Since music is all about movement, it’s more obviously easier to depict in music something visual which has moving elements, say a sunrise, e.g. ‘Dawn’ in Götterdämmerung, a forest where the leaves are in motion, e.g.‘Forest Murmurs’ in Siegfried, or a river, e.g. the Rhine in the opening of Das Rheingold or Smetana’s Vltava. But a bigger challenge seems to me to depict something more static, say moonlight (has anyone ever done this well?). Rob’s example of VW’s Sinfonia Antarctica depicting ice is a good one, I think, and would fall into that category.
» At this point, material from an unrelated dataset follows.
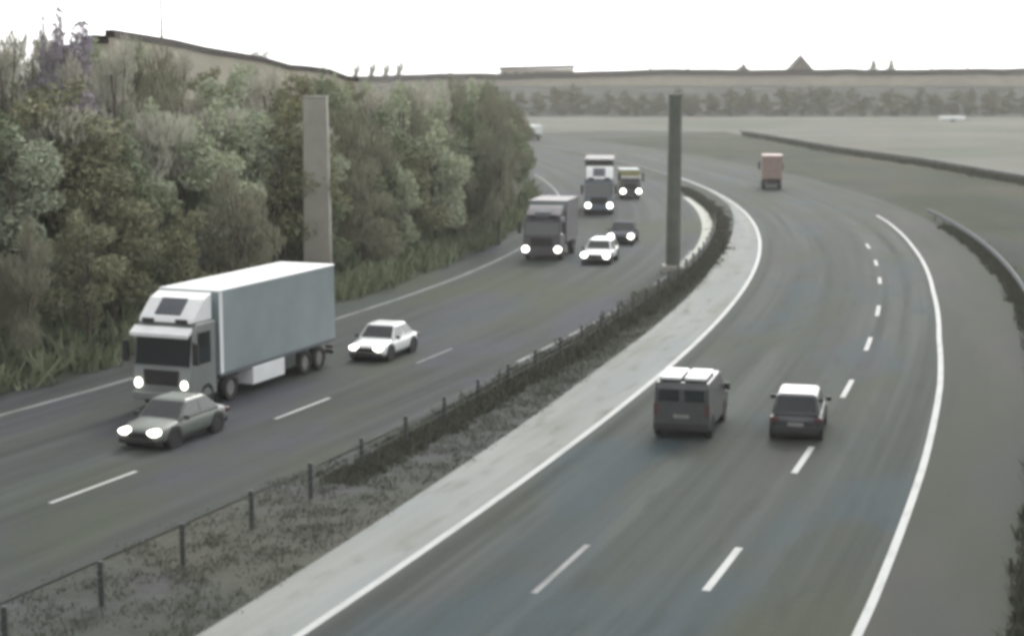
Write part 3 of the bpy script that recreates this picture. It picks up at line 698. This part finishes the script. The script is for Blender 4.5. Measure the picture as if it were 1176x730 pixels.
    if toolbox:
        a, b, mt = toolbox; tb = MB(); tb.box(hw - .65, hw + .03, -b, -a, .32, 1.0); tb.build('side_locker', mt, t, bevel=.03)
        tb = MB(); tb.box(-hw - .03, -hw + .65, -b, -a, .32, 1.0); tb.build('side_locker', mt, t, bevel=.03)
    return t
def oncoming(y, dh=0): return math.pi - LC.heading(y) + dh          # faces the camera
def away(y, dh=0): return -RC.heading(y) + dh

# left carriageway, towards the camera: origin = front bumper
make_truck('lorry', 'big white lorry with pale grey sides and a white roof, nearest on the left road', 'lorry', (-12.45, 57.8, .02), oncoming(57), M['cab_grey'], M['grey_panel'], M['white_panel'],
           L=10.9, H=4.15, cabL=1.75, cabH=3.15, fairing=M['white_paint'], visor=M['white_paint'], toolbox=(4.2, 6.6, M['white_panel']), lamp=(.28, .36), lamp_z=1.0, lamp_in=.3)
make_car('grey_car', 'grey car with lit headlights directly in front of the white lorry', 'car', (-11.9, 51.6, .02), oncoming(52.6), M['grey_car'], L=4.1, W=1.76, H=1.38, style='saloon', lampscale=1.25)
make_car('white_car', 'white car behind the big lorry on the left road', 'car', (-6.1, 67.9, .02), oncoming(68), M['white_paint'], L=3.8, W=1.74, H=1.4, style='saloon', lampscale=1.15)
make_truck('box_lorry', 'dark plum grey box lorry with lit headlights in the outer lane by the bank', 'lorry', (1.9, 105.7, .02), oncoming(106), M['purple_box'], M['purple_box'], M['purple_box'],
           L=6.6, H=3.7, cabL=1.9, cabH=2.75, box_top_band=M['grey_panel'], fairing=M['purple_box'], lamp=(.48, .46), lamp_z=.75, hot=True, fairH=3.5, lamp_in=.2)
make_car('white_car', 'white car with blazing headlights beside the dark box lorry', 'car', (5.2, 103.3, .02), oncoming(103), M['white_paint'], L=4.4, W=1.85, H=1.45, style='hatch', lampscale=1.9, hot=True)
make_car('blue_car', 'dark blue car with blazing headlights just behind the far white car', 'car', (7.6, 115.5, .02), oncoming(115), M['blue_car'], L=4.5, W=1.85, H=1.48, style='saloon', lampscale=2.3, hot=True)
make_truck('white_topped_lorry', 'lorry with bright white upper front and blue cab in the far outer lane', 'lorry', (7.4, 140.8, .02), oncoming(141), M['blue_cab'], M['white_panel'], M['black'],
           L=9.5, H=4.6, cabL=2.0, cabH=3.0, fairH=4.1, box_top_band=M['black'], fairing=M['white_paint'], lamp=(.52, .52), lamp_z=.8, hot=True, lamp_in=.32)
make_truck('yellow_van', 'small yellow box van with lit headlights, farthest of the oncoming traffic', 'van', (11.4, 158.7, .02), oncoming(159), M['dark_van'], M['yellow'], M['grey_panel'],
           L=5.4, W=1.9, H=2.7, cabL=1.7, cabH=2.1, lamp=(.5, .48), lamp_z=.75, hot=True, lamp_in=.2)
# right carriageway, away from the camera: loc = rear bumper middle
def rear_at(fn, x, y, L, dh=0, **kw):
    rz = away(y, dh); c, s = math.cos(rz), math.sin(rz); return (x - s * L, y + c * L, .02), rz
loc, rz = rear_at(None, 9.25, 52.9, 3.9, math.radians(5))
make_car('dark_hatchback', 'dark grey small car with a pale shining roof, straddling the dashed line', 'car', loc, rz, M['dark_car'], L=3.9, W=1.72, H=1.5, style='hatch', lit=False)
def make_van(name, label, loc, rz):
    t = thing(name, label, 'van', loc, rz); L, hw, H = 4.3, .95, 1.9
    prof = [(0, .3), (0, .85), (-.25, 1.0), (-.85, 1.1), (-1.5, H - .1), (-1.75, H), (-L + .1, H), (-L, H - .15), (-L, .3)]
    mb = MB(); mb.loft([[(x * (1 if z < 1.2 else .93), y, z) for y, z in prof] for x in (-hw, -hw * .5, hw * .5, hw)][::-1]); mb.build('body', M['dark_van'], t, bevel=.06)
    g = MB(); plate(g, [(hw * .95, -.86, 1.12), (-hw * .95, -.86, 1.12), (-hw * .9, -1.48, H - .12), (hw * .9, -1.48, H - .12)], (.05, .05, .04, .04)); g.build('windscreen', M['glass'], t)
    for s in (-1, 1):
        g = MB(); plate(g, [(s * .02 + (s - 1) * .0 + (0.02 if s > 0 else -hw * .86), -L, 1.25), ((hw * .86 if s > 0 else -.02), -L, 1.25), ((hw * .84 if s > 0 else -.02), -L, 1.68), ((.02 if s > 0 else -hw * .84), -L, 1.68)], (.08, .08, .05, .05)); g.build('rear_window', M['glass'], t)
        q = [(s * hw * .94, -2.1, 1.2), (s * hw * .98, -1.2, 1.2), (s * hw * .93, -1.5, 1.7), (s * hw * .93, -2.1, 1.7)]
        if s < 0: q = [q[1], q[0], q[3], q[2]]
        g = MB(); plate(g, q, (.03, .03, .03, .03)); g.build('side_window', M['glass'], t)
        for y in (-.8, -L + .75):
            a = MB(); a.tube((s * (hw - .22), y, .36), (s * (hw + .004), y, .36), .41, .41, 20); a.build('wheel_arch', M['black'], t); wheel(t, s * (hw - .1), y, .34, .22)
        tl = MB(); x0 = s * (hw - .1) - .07; tl.box(x0, x0 + .14, -L - .015, -L + .05, .8, 1.2); tl.build('tail_light', M['tail'], t)
        m_ = MB(); xm = s * (hw + .1); m_.box(xm - .1, xm + .1, -1.15, -1.05, 1.15, 1.38); m_.build('mirror', M['black'], t)
        r_ = MB(); r_.box(s * .42 - .36, s * .42 + .36, -L + .15, -L + 1.9, H + .06, H + .16); r_.build('roof_panel', M['white_panel'], t, bevel=.03)
    for y in (-L + .4, -L + 1.6):
        b = MB(); b.box(-hw * .85, hw * .85, y - .03, y + .03, H - .02, H + .06); b.build('roof_bar', M['black'], t)
    b = MB(); b.box(-hw * .95, hw * .95, -L - .08, -L + .1, .3, .55); b.build('bumper', M['black'], t, bevel=.04)
    b = MB(); b.box(-.26, .26, -L - .03, -L - .005, .72, .84); b.build('number_plate', M['plate'], t)
    return t
loc, rz = rear_at(None, 5.55, 53.2, 4.3, math.radians(3))
make_van('dark_van', 'charcoal boxy van with white panels on its roof beside the concrete shoulder', loc, rz)
loc, rz = rear_at(None, 27.0, 172, 6, math.radians(-9))
make_truck('orange_truck', 'hazy lorry with orange and pink load driving away in the far distance', 'lorry', loc, rz, M['dark_van'], M['orange'], M['pink'], L=6, W=2.05, H=3.5, cabL=1.9, cabH=2.6, lit=False)
loc, rz = rear_at(None, 4.3, 302, 5, 0)
make_truck('white_van', 'tiny white van in the distance beyond the end of the bank', 'van', loc, rz, M['white_panel'], M['white_panel'], M['white_panel'], L=5.4, W=2.3, H=2.6, cabL=1.6, cabH=2.1, lit=False)
# low white trailer in the pale field
t = thing('field_trailer', 'low white trailer standing at the back of the pale field', 'trailer', ((1090 - 588) / 1900 * 420, 420, .01), 0)
mb = MB(); mb.box(-3.1, 3.1, -1, 1, .5, 1.35); mb.build('body', M['white_panel'], t, bevel=.06)
mb = MB(); mb.box(3.1, 4.3, -.05, .05, .45, .55); mb.build('drawbar', M['dark_metal'], t)
for s in (-1, 1):
    mb = MB(); mb.tube((.2, s * 1.02, .33), (.2, s * .8, .33), .33, .33, 14); mb.build('wheel', M['tyre'], t)

# ------------------------------------------------------------------ haze
hz = MB(); hz.box(-905, 960, -65, 1450, -1.6, 27); ho = hz.build('haze', bpy.data.materials.new('haze_air'))
m = ho.data.materials[0]; m.use_nodes = True; t = m.node_tree; t.nodes.clear()
pv = t.nodes.new('ShaderNodeVolumePrincipled'); mo = t.nodes.new('ShaderNodeOutputMaterial')
pv.inputs['Color'].default_value = (.95, .95, .91, 1); pv.inputs['Density'].default_value = .00032; pv.inputs['Anisotropy'].default_value = .2
t.links.new(pv.outputs[0], mo.inputs['Volume']); tag(ho, kind='stuff', label='thin pale haze filling the air over the road')
print('bank trees', cnt)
Another example might be the opening of Delius’s A Song of Summer, to my ears hugely evocative of a hot summer’s day. (In fact I think I’m thinking of playing it today as an antidote to all this wintry weather.) But you could say that there are ‘moving parts’ to the Antarctic (ice-sheets creaking, wind whistling over icy wastes) or summer (humming of insects, birdsong etc.).
P.S. Just thought of Strauss’s ‘Moonlight Music’ in Capriccio. I don’t include the Moonlight Sonata!
P.S. Just thought of Strauss’s ‘Moonlight Music’ in Capriccio. I don’t include the Moonlight Sonata!